FWIW, the first can also be written like this, if your concern is the number of lines, number of parentheses, or not liking the object literal, etc.:

var myObject1 = function(){
  var obj = {};
  var privateMember = 42;
  obj.publicMember = function() {
    return privateMember;
  };
  return obj;
}();

As a matter of style, I prefer the explicit return, but that's a matter of style.

Answer 2

Is there any difference between those two?

One major difference is that in the second case using new, the returned object has an additional object on it's [[Prototype]] chain that is the public prototype of the constructor function expression. That object can be accessed in some browsers using __proto__.

Also, myObject1.constructor is the built–in Object function, while myObject2.constructor is the function created by the function expression.

Are there any other possibilities to implement private members?

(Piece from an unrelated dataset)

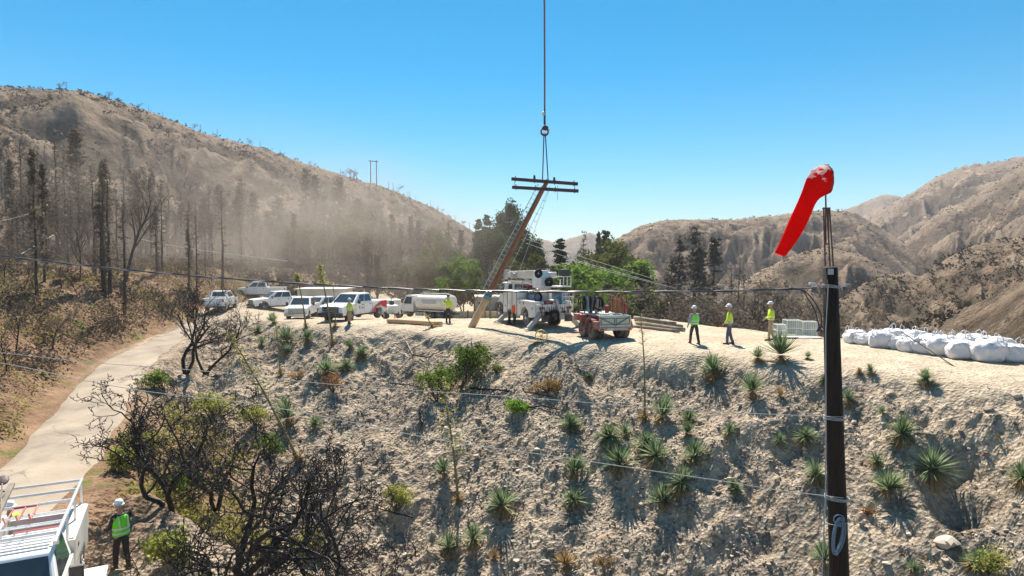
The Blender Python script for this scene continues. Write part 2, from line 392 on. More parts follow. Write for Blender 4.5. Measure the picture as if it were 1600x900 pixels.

I suppose you could use the object's (otherwise useless) __proto__ object, but that's more obfuscation than privacy (and not available in some browsers):

var foo = new function() {

  this.__proto__.privateMember = 42;

  this.publicMember = function() {
    return this.__proto__.privateMember;
  }
};

alert(foo.publicMember());

Pretty ugly really.

Closures have been used to emulate private members in javascript for quite some time (more than 10 years at least) but there hasn't been any real pressure to include them in ECMA-262 (as far as I'm aware). I suppose that indicates that private members are handy, but not critical to implement functionality required for the type of host environment scripting that javascript is typically used for.

Edit

As Bergi says, the ES5 Object.getPrototypeOf method should be used in stead of the (non standard) __proto__ property. My bad for no pointing that out initially.